Dans la matinée, à Damas, où plusieurs quartiers sont privés de communication et verrouillés par des barrages militaires, des tirs nourris ont été entendus à Qadam, théâtre de manifestations nocturnes contre le régime.

Jeudi, la répression des manifestations avait fait six morts civils: quatre à Deir Ezzor et deux à Zebdani, à 50 km au nord-ouest de Damas, selon des militants des droits de l'Homme.

Depuis le 15 mars, la répression du mouvement de contestation a fait près de 1500 morts civils, entraîné l'arrestation de plus de 12 000 personnes et l'exode de milliers d'autres, selon des ONG.

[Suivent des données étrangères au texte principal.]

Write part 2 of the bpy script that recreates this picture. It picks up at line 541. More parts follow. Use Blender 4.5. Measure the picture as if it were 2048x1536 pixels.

L'armée syrienne assure de son côté combattre des «bandes terroristes armées», considérées comme responsables des troubles.

Tôt vendredi, une explosion a eu lieu sur un oléoduc près de Homs, selon l'agence officielle Sana, qui a attribué l'attaque à une «bande subversive».

Il s'agit du deuxième incident visant des infrastructures d'hydrocarbures depuis le début de la contestation. Le 13 juillet, des militants avaient fait état d'une explosion sur un gazoduc dans le gouvernorat de Deir Ezzor, où se trouvent des champs de pétrole et de gaz.

Face à la révolte populaire, le journal du parti Baas, au pouvoir depuis 1963, a annoncé jeudi la tenue avant la fin de l'année d'une conférence du parti pour «mettre en place le projet réformateur porté par le président Bachar al-Assad».

Selon la Constitution, le parti Baas est «le dirigeant de l'État et de la société».

Les autorités, qui avaient promis fin avril une série de réformes, en particulier en matière d'élections et de droit de la presse, ont adopté en début de semaine un projet de loi encadrant la création de nouveaux partis.